しかし、あえて勝手に深読みするならば、「日本は本当に独立国なのか」ということだ。たとえば、在日米軍問題だ。在日米軍問題は沖縄だけの問題ではない。首都圏の空の大部分は、いまだにアメリカ軍の管理下にあるのである。
これは「横田空域」と呼ばれており、横田基地を中心として広がっている在日米軍管理空域のことを指す。横田空域は民間機も含め、米軍の許可なしには日本の航空機が通過できない。民間航空機は飛行ルートを設定する際の障害となっており、羽田空港から西日本方面へ向かう路線の多くが横田空域を避けて飛行している。西方面から羽田空港へ向かう到着便は、横田空域を避けて千葉県上空から迂回する。横田空域のせいで、日本の航空機はわざわざ大回りをして移動をしており、ムダな時間や燃料を浪費している。

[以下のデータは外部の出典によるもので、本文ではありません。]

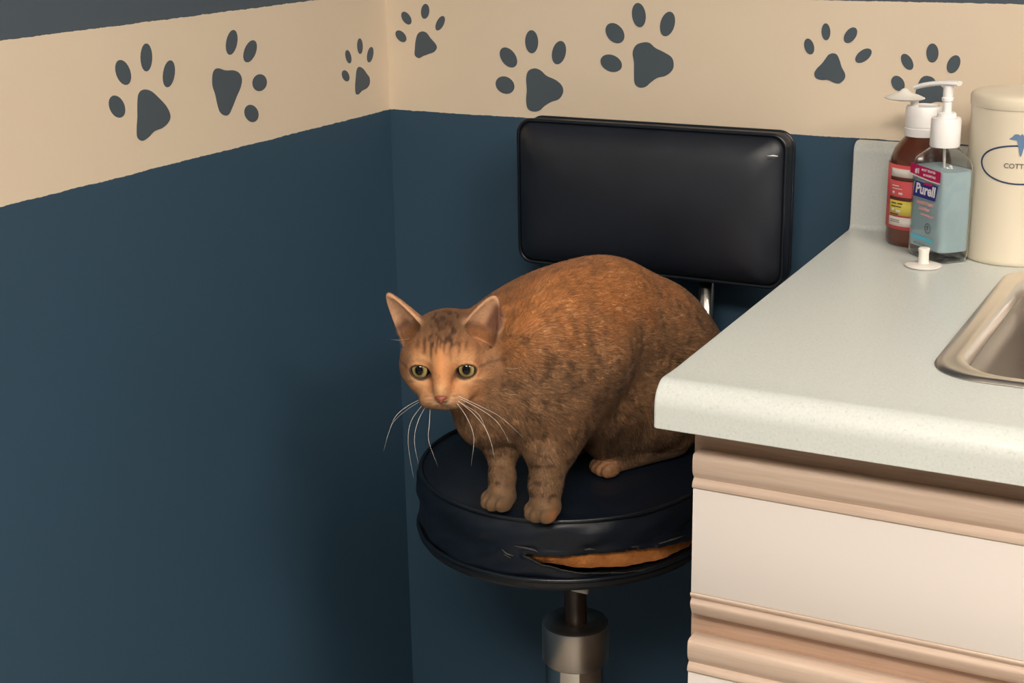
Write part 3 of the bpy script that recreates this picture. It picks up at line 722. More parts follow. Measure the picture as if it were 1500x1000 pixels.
# trunk
ell((.423, -.285, .834), (.112, .062, .078), frame((-.30, -.954, -.03)), .02)
ell((.452, -.190, .792), (.085, .063, .078), frame((-.35, -.93, .25)), .03)       # loin and rump
ell((.468, -.152, .755), (.060, .058, .070), FA, .03)
ell((.412, -.330, .815), (.078, .056, .082), frame((-.30, -.954, -.25)), .03)     # rib cage and chest
ell((.392, -.366, .773), (.040, .044, .046), FA, .025)
ell((.440, -.250, .744), (.085, .052, .042), FA, .03)                             # belly
ell(S(905, 630, -.250), (.040, .026, .034), FA, .03)
ell(S(902, 645, -.252), (.018, .014, .016), FA, .02)
ell(S(785, 452, -.295), (.050, .034, .032), FA, .04)
ell(S(735, 476, -.330), (.028, .028, .026), FA, .03)
# neck
cone((.404, -.330, .834), head_w((2, -4, -34)), .052, .034, .022)
ell(S(712, 600, -.385), (.034, .036, .042), FA, .025)
cone((.392, -.365, .775), head_w((8, -22, -14)), .040, .030, .025)
# haunches
for s, (hx_, hy_) in ((1, (.492, -.180)), (-1, (.425, -.150))):
    ell((hx_-.004, hy_, .735), (.070, .031, .058), frame((-.45, -.89, -.35)), .038)
    cone((hx_-.010, hy_-.042, .722), (hx_-.015, hy_+.030, .690), .032, .020, .02)
# left hind foot, flat on the seat
def zs(x, y): return SZ+.0045+seat_z(x-SC.x, y-SC.y)
toe = atZ(885, 690, .668); heel = atZ(985, 655, .676)
cone(heel+np.array([0, 0, .006]), toe+np.array([0.004, .012, .006]), .017, .0135, .012)
cone(heel+np.array([-.006, -.004, .02]), (.478, -.190, .712), .020, .030, .018)
fd = toe-heel; fd[2] = 0; fd /= np.linalg.norm(fd); fs_ = np.array([-fd[1], fd[0], 0])
for i, o_ in enumerate((-.0125, -.0042, .0042, .0125)):
    c_ = toe+fs_*o_+fd*(.004-abs(o_)*.35); c_[2] = zs(c_[0], c_[1])+.0075
    ell(c_, (.0118, .0056, .0087), frame(fd), .002)
# right hind foot (hidden side)
cone((.425, -.16, .672), (.382, -.235, .671), .016, .013, .012); cone((.425, -.16, .69), (.43, -.17, .72), .018, .03, .018)
# front legs
def foreleg(elbow, wrist, paw, r0, r1, sp=.0088):
    cone(elbow, wrist, r0, r1, .014)
    paw = np.array(paw, float); d = np.array([-.42, -.90, 0]); d /= np.linalg.norm(d); s_ = np.array([-d[1], d[0], 0])
    paw[2] = zs(paw[0], paw[1])+.0110
    cone(wrist, paw+np.array([0, 0, .006])-d*.002, r1, r1*.93, .010)
    ell(paw-d*.002, (.0165, .0168, .0118), frame(d), .008)
    for o_, f_ in ((-1.5, .004), (-.5, .0105), (.5, .0105), (1.5, .004)):
        c_ = paw+s_*o_*sp+d*f_; c_[2] = zs(c_[0], c_[1])+.0082
        ell(c_, (.0112, .0056, .0090), frame(d), .0016)
pawL = atZ(796, 746, .672); pawR = atZ(732, 729, .672)
shoulderL = S(808, 648, -.362)
cone((.440, -.325, .805), shoulderL, .044, .028, .020)
foreleg(shoulderL, S(799, 712, pawL[1]+.010), pawL, .0265, .0158)
foreleg(S(735, 658, -.375), S(736, 702, pawR[1]+.010), pawR, .0160, .0125)
cone((.385, -.335, .790), S(737, 645, -.370), .034, .018, .016)
# tail curled along the hidden side
cone((.505, -.100, .735), (.455, -.085+.0, .684), .013, .011, .012) if False else None

# head
hE((0, 8, -14), (45, 36, 44), 10)
hE((-25, -8, -2), (26, 24, 28), 12); hE((29, -13, -4), (28, 26, 30), 12)
hE((-27, -16, 10), (17, 15, 18), 12); hE((34, -20, 4), (19, 17, 20), 12)
hC((0, 14, 25), (0, -22, 44), 14.0, 9.0, 10)
hE((-20, 10, 19), (16, 12, 14), 9); hE((20, 10, 19), (16, 12, 14), 9)
hE((-20, -19, 22), (16, 11, 13), 9); hE((20, -19, 22), (16, 11, 13), 9)
hE((0, -32, 26), (25, 15, 20), 8)
hE((-11.5, -35, 36), (15, 10, 14), 5); hE((11.5, -35, 36), (15, 10, 14), 5)
hE((0, -43, 28), (12, 6, 11), 4)
for s in (-1, 1): hE((s*21, -25, 19), (13, 11, 13), 9)
hE((0, -28.5, 51), (6.5, 3.8, 4.5), 4)
# mouth crease and eye openings
hE((0, -41.5, 50), (11, .9, 8), 1.2, 'sub')
EYES = []
for s in (-1, 1):
    EYES.append(np.array([s*24.0, -5.5, 23.0]))
for s, ec in zip((-1, 1), EYES):
    hE(ec+np.array([s*.5, 0, -.5]), (14.0, 12.0, 11.8), 5)              # lid mass
for s, ec in zip((-1, 1), EYES):
    hE(ec+np.array([0, -1.0, 8.5]), (9.9, 6.5, 10), 1.2, 'sub', rz=s*.08)
    hE(ec+np.array([-s*9.0, -3.2, 8.0]), (4.0, 1.8, 6), 2.0, 'sub', rz=s*.5)
# ears: hollow cones
def ear(base, tip, facing, w, d, tipr=.10):
    base = np.array(base, float); tip = np.array(tip, float); ax = tip-base; Lh = np.linalg.norm(ax); ax /= Lh
    fc = np.array(facing, float); fc -= ax*(fc@ax); fc /= np.linalg.norm(fc); sd = np.cross(ax, fc)
    Bw = head_w(base); A = np.stack([sd, ax, fc])@HM
    def shape(x, y, z, sc, off):
        P = (x-Bw[0], y-Bw[1], z-Bw[2]); q = [sum(A[i][j]*P[j] for j in range(3))*1000 for i in range(3)]
        t = np.clip(q[1]/Lh, -.35, 1.0)
        prof_ = np.clip(1-t, 0, 2)**.54*(1-.12*t)
        wr = (w*prof_)*sc+.4; dr = (d*prof_)*sc+.4
        k0 = np.sqrt((q[0]/wr)**2+((q[2]-off-q[1]*.0)/dr)**2); dd = (k0-1)*np.minimum(wr, dr)
        return np.maximum(np.maximum(dd, q[1]-Lh*sc**.3), -Lh*.35-q[1])/1000
    ext = np.full(3, (Lh+w)/1000)
    apply(lambda x, y, z: shape(x, y, z, 1, 0), Bw-ext, Bw+ext, .0032)
    apply(lambda x, y, z: shape(x, y, z, .86, d*.40), Bw-ext, Bw+ext, .0018, 'sub')
for b_, t_, f_, w_, d_ in EARS: ear(b_, t_, f_, w_, d_)
# keep the cat above the seat
D = np.maximum(D, (zs(GX[:, None], GY[None, :])[:, :, None]+.0006-GZ[None, None, :]).astype(np.float32))

def surface_nets(D, gx, gy, gz):
    s = D < 0
    c = s[:-1, :-1, :-1].astype(np.int8)
    tot = np.zeros(c.shape, np.int8)
    for a in (0, 1):
        for b in (0, 1):
            for e in (0, 1):
                tot += s[a:a+c.shape[0], b:b+c.shape[1], e:e+c.shape[2]]
    act = (tot > 0) & (tot < 8); I, J, K = np.nonzero(act)
    idx = np.full(c.shape, -1, np.int64); idx[I, J, K] = np.arange(len(I))
    acc = np.zeros((len(I), 3)); cnt = np.zeros(len(I))
    cs = [(a, b, e) for a in (0, 1) for b in (0, 1) for e in (0, 1)]
    X = [gx, gy, gz]
    for p in cs:
        for ax in range(3):
            if p[ax]: continue
            q = list(p); q[ax] = 1
            d0 = D[I+p[0], J+p[1], K+p[2]]; d1 = D[I+q[0], J+q[1], K+q[2]]
            m = (d0 < 0) != (d1 < 0); t = np.where(m, d0/(d0-d1+1e-20), 0)
            P0 = [gx[I+p[0]], gy[J+p[1]], gz[K+p[2]]]; P1 = [gx[I+q[0]], gy[J+q[1]], gz[K+q[2]]]
            for k in range(3): acc[:, k] += np.where(m, P0[k]+(P1[k]-P0[k])*t, 0)
            cnt += m
    V = acc/cnt[:, None]; F = []
    for ax in range(3):
        sh = [slice(1, -1)]*3; sh[ax] = slice(0, -1)
        n_ = D.shape
        a0 = s[tuple(slice(0, -1) if k == ax else slice(1, -1) for k in range(3))]; a1 = s[tuple(slice(1, None) if k == ax else slice(1, -1) for k in range(3))]
        ii = np.array(np.nonzero(a0 != a1)).T
        g = ii.copy()
        for k in range(3):
            if k != ax: g[:, k] += 1
        b_, c_ = (ax+1) % 3, (ax+2) % 3
        def cell(db, dc):
            h = g.copy(); h[:, b_] += db; h[:, c_] += dc; return idx[h[:, 0], h[:, 1], h[:, 2]]
        q = np.stack([cell(-1, -1), cell(0, -1), cell(0, 0), cell(-1, 0)], 1)
        fl_ = a0[ii[:, 0], ii[:, 1], ii[:, 2]]
        q[~fl_] = q[~fl_][:, ::-1]; F.append(q)
    return V, np.concatenate(F)
V, F = surface_nets(D, GX.astype(float), GY.astype(float), GZ.astype(float))
del D
def smooth_mesh(V, F, it, lam=.5):
    E_ = np.concatenate([F[:, [0, 1]], F[:, [1, 2]], F[:, [2, 3]], F[:, [3, 0]]]); n_ = len(V)
    for _ in range(it):
        S_ = np.zeros_like(V); C_ = np.zeros(n_)
        for a, b in ((0, 1), (1, 0)):
            for k in range(3): S_[:, k] += np.bincount(E_[:, a], V[E_[:, b], k], n_)
            C_ += np.bincount(E_[:, a], minlength=n_)
        V = V*(1-lam)+lam*S_/C_[:, None]
    return V
V = smooth_mesh(V, F, 2, .5)
def vnormals(V, F):
    N_ = np.cross(V[F[:, 2]]-V[F[:, 0]], V[F[:, 3]]-V[F[:, 1]]); out = np.zeros_like(V)
    for j in range(4):
        for k in range(3): out[:, k] += np.bincount(F[:, j], N_[:, k], len(V))
    return out/(np.linalg.norm(out, axis=1)[:, None]+1e-12), N_
VN, FN = vnormals(V, F)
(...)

ある資料によれば、その燃料は毎年約11万klに上るという。これは、羽田発大阪行きの消費燃料約1年分に相当する量らしい。
また、政府試算では、この空域の影響で毎年140億円もの経済損失が発生しているという。さらに、羽田空港の周辺では飛行機が飛ぶ進路が限られてしまうため、一種の渋滞状態になっている。在日米軍問題は政治的・軍事的テーマであると同時に、極めてビジネス的なテーマでもあるのだ。
首都圏の空が自由に使えない国というのは、果たして本当の意味で独立国といえるのだろうか。石原慎太郎元都知事は横田基地について返還および軍民共同使用を訴えてきたが、外務省はいっさい無視し続けてきた。
こう考えてくると、日本は「51番目の州」に片足を突っ込んでいるのではないか。